Est-ce à dire que l’idée soit à ban­nir de l’œuvre d’art ? Non. Je n’accepte même pas le juge­ment – quoi­qu’il soit for­te­ment moti­vé – que M. Paschal porte sur les der­niers romans de Zola : (Les Trois Villes, Les Quatre Évan­giles). Sans un fond de pen­sée, une œuvre est presque tou­jours insuf­fi­sante. Nous lui deman­dons davan­tage qu’un délas­se­ment facile. Les par­tis-pris déci­dés n’ont pas nui, semble-t-il, à l’œuvre de Bal­zac. « L’écrivain, dit-il quelque part, n’existe que par des par­tis-pris. » Enfin l’idée peut domi­ner toute la vie psy­chique de l’artiste, l’asservir, mode­ler ses sen­ti­ments – après avoir été mode­lée par eux, il va de soi. – Il y aura alors dans son œuvre un élé­ment de foi, quelque chose d’apostolique, un ton tour à tour âpre et lumi­neux qui ne manque pas de beau­té, et qui, loin de la dépré­cier, lui donne un relief puis­sant. Mais ces œuvres-là peuvent-elles être dites à thèse ? Se pro­posent-elles une mis­sion sociale ? Oui, sans doute : secon­dai­re­ment. D’a­bord elles expriment un homme. Là est leur richesse. Ensuite elles se dis­tinguent de l’art vul­gaire en ce qu’elles sont per­son­nelles et dés­in­té­res­sés. Là est leur valeur.
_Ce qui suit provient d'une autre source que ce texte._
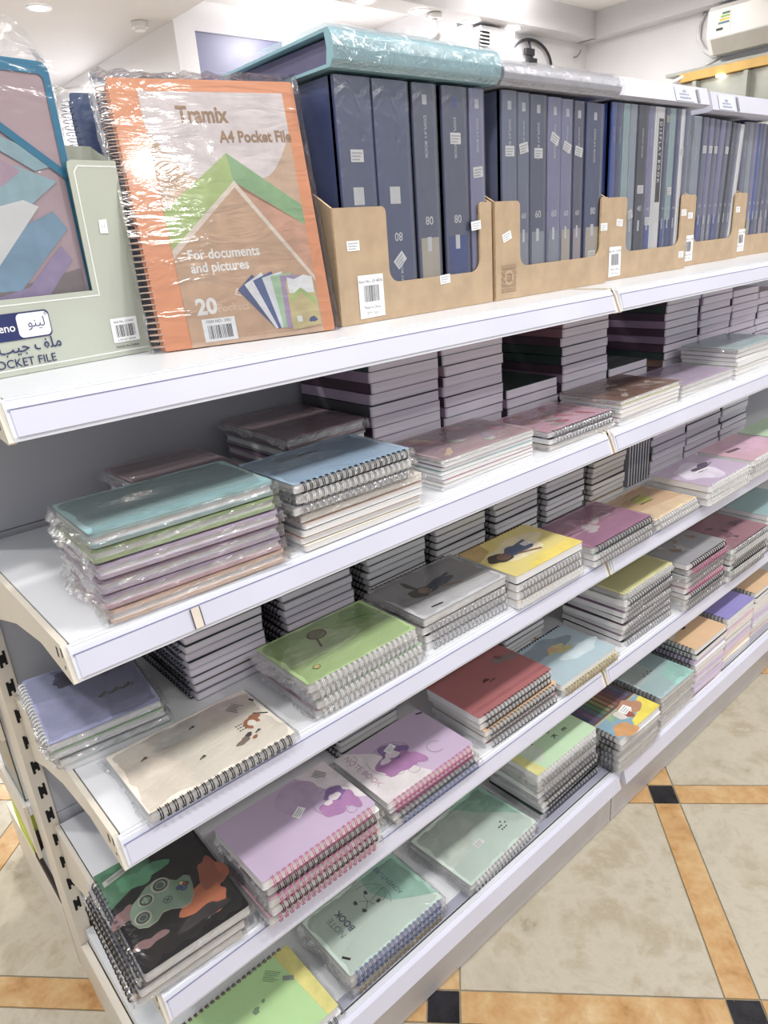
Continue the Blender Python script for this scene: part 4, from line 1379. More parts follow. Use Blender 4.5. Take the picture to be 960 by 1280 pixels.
stack('the aqua stack right of the pencil print', 1.170, 1.324, -0.060, 0.190, Z5, [
    S('pale teal', .0140, 'steel', 'L', art=art_tealtext, sleeve=1), S('mint', .0140, 'steel', 'L', dx=.006, sleeve=2), S('cream', .0135, 'steel', 'L', sleeve=0), S('white', .0135, 'steel', 'L', sleeve=3), S('white', .0135, 'steel', 'L', dx=.004, sleeve=1), S('cream', .0130, 'steel', 'L')], 'spiral notebooks in the aqua stack')
def tallmix(top, cols, **k):
    return [S(top, .0135, 'black', 'L', **k)] + [S(c, .0132, 'black', 'L', pages={'pink': PAGE_P, 'lilac': PAGE_L, 'orange': PAGE_O, 'peach': PAGE_O, 'cream': PAGE_C}.get(c)) for c in cols]
stack('the orange blot stack, bottom shelf', 1.342, 1.502, -0.052, 0.150, Z5, tallmix('orange', ['black', 'lilac', 'white', 'cream', 'lilac', 'white', 'lilac', 'pink', 'cream'][:8], art=art_blot), 'spiral notebooks in the orange blot stack')
stack('the violet stack right of the orange blot', 1.528, 1.686, -0.042, 0.150, Z5, tallmix('violet', ['white', 'pink', 'cream', 'grey', 'lilac', 'pink', 'orange', 'cream'], covermat=mat('cover bright violet', (152, 146, 206), .35, coat=.3)), 'spiral notebooks in the violet stack')
stack('the plain orange stack at the right edge', 1.71, 1.868, -0.035, 0.150, Z5, tallmix('orange', ['black', 'brown', 'cream', 'white', 'lilac', 'white', 'cream', 'peach']), 'spiral notebooks in the plain orange stack')
stack('the back pile behind the violet stack', 1.56, 1.70, 0.135, 0.2, Z5, [S(c, .0135, 'black', 'L') for c in ('cream', 'dark grey', 'cream', 'brown', 'white', 'grey', 'cream', 'black', 'grey')], 'spiral notebooks behind the violet stack')
stack('the back pile behind the plain orange stack', 1.74, 1.88, 0.135, 0.2, Z5, [S(c, .0135, 'black', 'L') for c in ('violet', 'dark grey', 'brown', 'cream', 'white', 'grey', 'cream', 'black', 'grey')], 'spiral notebooks behind the orange stack')

# ======================================================= top shelf: files in front, cartons behind
Z1 = PZ[0]

# grey-green counter box of pocket files
LB = Vector((-0.085, 0.1139, Z1 + .0006))
ang = math.atan2(.165 - .135, .225 - .043)
t = thing('display_box', 'grey green cardboard display box lettered pocket file at the left edge', 'display box', LB, (0, 0, ang))
BW_, BH_, BD_ = 0.3147, 0.2135, 0.045
SAGE = mat('sage card', (186, 190, 176), 0.5, var=0.02)
SAGED = mat('dark sage card', (120, 122, 104), 0.6, var=0.05)
e = 0.130
x_in0, x_in1 = 0.062, BW_ - 0.060
outer = [(0, 0), (BW_, 0), (BW_, BH_)] 
def leno_front():
    m = MB()
    fr = [(0, 0), (BW_, 0), (BW_, BH_), (x_in1 + .006, BH_), (x_in1 + .001, BH_ - .002), (x_in1, BH_ - .007), (x_in1, .078), (x_in0, .078), (x_in0, BH_ - .007), (x_in0 - .006, BH_), (0, BH_)]
    m.prism(fr, 0, .002, 'y', SAGE, SAGED)
    lm = mat('white outline print', (238, 240, 234), .5)
    def L_(p, q):
        a = stroke(p, q, .0014)
        m.add([(x, -.0003, z) for x, z in a], [(0, 1, 2, 3)], lm)
    L_((x_in1 + .012, BH_ - .006), (BW_ - .001, BH_ - .006))
    L_((x_in1 + .007, BH_ - .012), (x_in1 + .012, BH_ - .006))
    L_((x_in1 + .007, BH_ - .012), (x_in1 + .007, .072))
    L_((.05, .072), (x_in1 + .0077, .072))
    L_((0, .006), (BW_, .006))
    return m
obj('front_panel', leno_front(), t)
m = MB()
m.prism([(.002, 0), (BD_, 0), (BD_, BH_ + .02), (.03, BH_ + .012), (.002, BH_)], BW_ - .002, BW_, 'x', SAGE, SAGED)
obj('side_panel', m, t)
m = MB()
m.prism([(.002, 0), (BD_, 0), (BD_, BH_ + .02), (.03, BH_ + .02), (.002, BH_)], 0, .002, 'x', SAGE, SAGED)
obj('side_panel', m, t)
m = MB()
m.box(.002, BD_ - .002, 0, BW_ - .002, BD_, BH_ + .02, SAGE)
m.box(.002, .002, 0, BW_ - .002, BD_ - .002, .002, SAGE)
obj('back_panel', m, t)
def flat_front(m, fn, y=-.0008):
    """draw 2D art and stand it up on a front face at depth y"""
    k = MB()
    fn(k)
    if not any(abs(p[2]) > 50 for p in k.v):
        relayer(k)
    k.v = [(a, y - c * .0001, b) for a, b, c in k.v]
    for f, mi in zip(k.f, k.mi):
        pass
    base = len(m.v)
    m.v.extend(k.v)
    for f, mi, sm in zip(k.f, k.mi, k.sm):
        m.f.append([i + base for i in f])
        m.mi.append(m.m(k.mats[mi]))
        m.sm.append(sm)
NAVY = mat('navy print', (40, 48, 98), .5)
def leno_logo(k):
    ex = BW_ - .1847
    x1, x0 = ex + .066, ex - .03
    k.poly(rrect(x0, .036, x1 + .001, .064, .005), 0, NAVY)
    k.poly(rrect(ex + .0305, .0375, x1, .0625, .005), 1, STICK)
    text(k, 'leno', ex + .0275, .0455, .0118, 2, STICK, 0, 'r', .01)
    text(k, '\ufeee\ufee8\ufef4\ufedf', ex + .0605, .0475, .0140, 2, NAVY, 0, 'r')
    text(k, '\u00ae', ex + .065, .058, .005, 2, NAVY, 0, 'r')
m = MB()
flat_front(m, leno_logo)
obj('logo_print', m, t)
def leno_text(k):
    ex = BW_ - .1847
    text(k, '\ufeb3 \ufe90\ufef4\ufe9f \ufed2\ufee0\ufee3', ex + .074, .0235, .0165, 1, NAVY, 0, 'r', .006)
    text(k, 'POCKET FILE', ex + .0645, .0085, .0125, 1, NAVY, 0, 'r', .004)
m = MB()
flat_front(m, leno_text)
obj('lettering', m, t)
def leno_bar(k):
    ex = BW_ - .1847
    k.poly(rrect(ex + .138, .016, ex + .173, .044, .001), 0, STICK)
    barcode(k, ex + .143, .022, .026, .014, 1, 3)
    text(k, 'Item No.: LF-0401', ex + .1555, .0385, .0036, 1, INK, 0, 'c')
    text(k, '6 291107 560304', ex + .1555, .0175, .0034, 1, INK, 0, 'c')
    text(k, 'MADE IN CHINA', ex + .1555, .0095, .0042, 1, INK, 0, 'c')
m = MB()
flat_front(m, leno_bar)
obj('barcode_label', m, t)
def leno_st(k):
    ex = BW_ - .1847
    k.poly([(ex + .148, .138), (ex + .158, .1375), (ex + .159, .153), (ex + .149, .152)], 0, STICK)
    text(k, '11', ex + .1535, .143, .006, 1, mat('faint print', (186, 186, 192), .6), 0, 'c')
m = MB()
flat_front(m, leno_st)
obj('price_sticker', m, t)

# blue zip pocket files in that box
def blue_file(k):
    off = .006 + k * .007
    W_, H_ = .255, .305
    t = thing('pocket_file', ['blue edged clear pocket file with papers at the front of the display box', 'blue pocket file just behind the front one in the display box', 'rearmost blue pocket file in the display box'][k], 'pocket file', LB + Vector((math.cos(ang) * .008 - math.sin(ang) * off, math.sin(ang) * .008 + math.cos(ang) * off, .0026)), (R(-1.2), 0, ang), 'pocket files in the display box')
    bl = mat('blue binding plastic', (62, 140, 178), .35, var=.06)
    m = MB()
    m.prism(rrect(0, 0, W_, H_, .008), .001, .0035, 'y', mat('pink frosted sheet', (206, 180, 186), .3, var=.05, scale=12, coat=.6))
    obj('sheet', m, t)
    m = MB()
    out, inn = rrect(0, 0, W_, H_, .010), rrect(.008, .008, W_ - .008, H_ - .012, .006)
    n = len(out)
    vs = [(a, -.0004, b) for a, b in out] + [(a, -.0004, b) for a, b in inn] + [(a, .0045, b) for a, b in out]
    m.add(vs, [(i, (i + 1) % n, n + (i + 1) % n, n + i) for i in range(n)] + [(i, 2 * n + i, 2 * n + (i + 1) % n, (i + 1) % n) for i in range(n)], bl)
    obj('binding', m, t)
    if k == 0:
        m = MB()
        def d1(q):
            q.poly(stroke((W_ - .004, H_ - .110), (W_ - .16, H_ + .018 - .012), .008), 3, bl)
            q.poly(stroke((W_ - .16, H_ - .006), (.01, H_ - .10), .008), 3, bl)
        flat_front(m, d1)
        obj('flap_strap', m, t)
        m = MB()
        def d2(q):
            pk, aq, sk, lv, br = pm('pink sheet', (206, 160, 190)), pm('aqua sheet', (150, 200, 216)), pm('sky sheet', (120, 170, 210)), pm('lavender sheet', (166, 140, 196)), pm('taupe shade', (140, 120, 120))
            q.poly([(.02, .02), (W_ - .012, .02), (W_ - .012, .10), (.02, .06)], 0, br)
            q.poly([(.06, .06), (.18, .085), (W_ - .03, .125), (W_ - .02, .11), (.16, .035), (.06, .03)], 1, lv)
            q.poly([(.06, .085), (.17, .082), (W_ - .018, .142), (W_ - .03, .16), (.12, .12), (.06, .11)], 2, sk)
            q.poly([(.05, .12), (.15, .105), (W_ - .045, .165), (W_ - .06, .172), (.05, .14)], 3, STICK)
            q.poly([(.04, .135), (.14, .125), (W_ - .018, .190), (W_ - .06, .205), (.04, .16)], 2.5, aq)
            q.poly([(.03, .155), (.12, .15), (W_ - .055, .200), (W_ - .12, .235), (.03, .22)], 4, pk)
            q.poly([(.05, .19), (.11, .20), (.155, .225), (.13, .238), (.05, .225)], 5, pm('violet letters', (96, 90, 170)))
            text(q, 'file', .10, .205, .025, 6, STICK, -18)
            q.poly([(W_ - .10, .235), (W_ - .04, .20), (W_ - .02, .205), (W_ - .05, .225), (W_ - .10, .245)], 4, aq)
        flat_front(m, d2, -.0002)
        obj('inserted_print', m, t)
        m = MB()
        rn = random.Random(4)
        vs, fs = [], []
        nx, nz_ = 12, 12
        for j in range(nz_ + 1):
            for i in range(nx + 1):
                vs.append((-.004 + (W_ + .008) * i / nx, -.0035 + rn.uniform(-.0006, .0002), (H_ + .004) * j / nz_))
        for j in range(nz_):
            for i in range(nx):
                a = j * (nx + 1) + i
                fs.append((a, a + 1, a + nx + 2, a + nx + 1))
        m.add(vs, fs, FILM3, True)
        # crumpled mouth of the bag standing above the file
        vs, fs = [], []
        nx, nz_ = 26, 6
        for j in range(nz_ + 1):
            for i in range(nx + 1):
                u = i / nx
                hh = .036 * (1 - max(0, (u - .85) / .15) ** 2) * min(1, .35 + u * .9)
                vs.append((-.004 + (W_ + .002) * u + rn.uniform(-.002, .002), .002 + rn.uniform(-.008, .010) * (j > 0), H_ + .002 + hh * j / nz_ + rn.uniform(-.002, .002) * (j > 0)))
        for j in range(nz_):
            for i in range(nx):
                a = j * (nx + 1) + i
                fs += [(a, a + 1, a + nx + 2), (a, a + nx + 2, a + nx + 1)]
        m.add(vs, fs, FILM2)
        obj('plastic_sleeve', m, t)
for k in range(3):
    blue_file(k)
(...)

Est-ce à dire que l’art, lui-même, n’ait pas de por­tée sociale, ne contri­bue pas à ser­vir telles causes – celle de la liber­té d’opinion, celle de la trans­for­ma­tion des mœurs, pour pré­ci­ser,— à com­battre telles autres ? M. Paschal répond que seul l’art pur atteint sa des­ti­na­tion sociale. Je crois qu’il est dans le vrai. Nous reve­nons par cette voie au prin­cipe de sin­cé­ri­té auquel s’ajoute celui de dés­in­té­res­se­ment. Pour que l’art rem­plisse son rôle dans la socié­té, il faut qu’il soit : or, il ne peut être que le pro­duit d’un effort sin­cère et désintéressé.

[| – O – |]

On voit par ces quelques notes com­bien est vaste le domaine de cette science esthé­tique que des efforts tels que ceux de M. Paschal ne tar­de­ront pas à consti­tuer,— com­bien de ques­tions com­plexes elle sou­lè­ve­rait – ou éclai­re­rait d’une lumière impré­vue. Et quelles que soient les opi­nions de l’esthéticien, il ne sau­rait refu­ser de concé­der à l’anarchiste qu’une forte pré­somp­tion en faveur de sa concep­tion de la vie et de l’art indis­so­lu­ble­ment unis, naît de l’observation des influences mul­tiples exer­cées par l’art sur la vie des socié­tés et du rôle de plus en plus consi­dé­rable qu’il joue dans la vie de l’individu.